Let's Encrypt has nothing to do with this problem (of Certificate Transparency logs leaking domain names).
CA/B Forum policy requires every CA to publish every issued certificate in the CT logs.
So if you want a TLS certificate that's trusted by browsers, the domain name has to be published to the world, and it doesn't matter where you got your certificate, you are going to start getting requests from automated vulnerability scanners looking to exploit poorly configured or un-updated software.
Wildcards are used to work around this, since what gets published is *.example.com instead of nas.example.com, super-secret-docs.example.com, etc — but as this article shows, there are other ways that your domain name can leak.
So yes, you should use Let's Encrypt, since paying for a cert from some other CA does nothing useful.
Another big way you get scooped up, having worked in that industry among other things - is that anybody - internal staff, customers, that one sales guy who insists on using his personal iPhone to demo the product and everybody turns a blind eye because he made $14M in sales last year - calls some public DNS resolver and the public DNS server sells those names --- even though the name didn't "work" because it wasn't public.
They don't sell who asked because that's a regulatory nightmare they don't want, but they sell the list of names because it's valuable.

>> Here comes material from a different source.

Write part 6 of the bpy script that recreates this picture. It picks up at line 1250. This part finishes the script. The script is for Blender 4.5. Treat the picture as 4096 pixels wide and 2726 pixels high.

You might buy this because you're a bad guy (reputable sellers won't sell to you but that's easy to circumvent), because you're a more-or-less legit outfit looking for problems you can sell back to the person who has the problem, or even just for market research. Yes, some customers who own example.com and are using ZQF brand HR software won't name the server zqf.example.com but a lot of them will and so you can measure that.
Statistically amount of parasite scanning on LE "secured" domains is way more compared to purchased certficates. And yes, this is without voluntary publishing on LE side.
I am not entirely aware what LE does differently, but we had very clear observation in the past about it.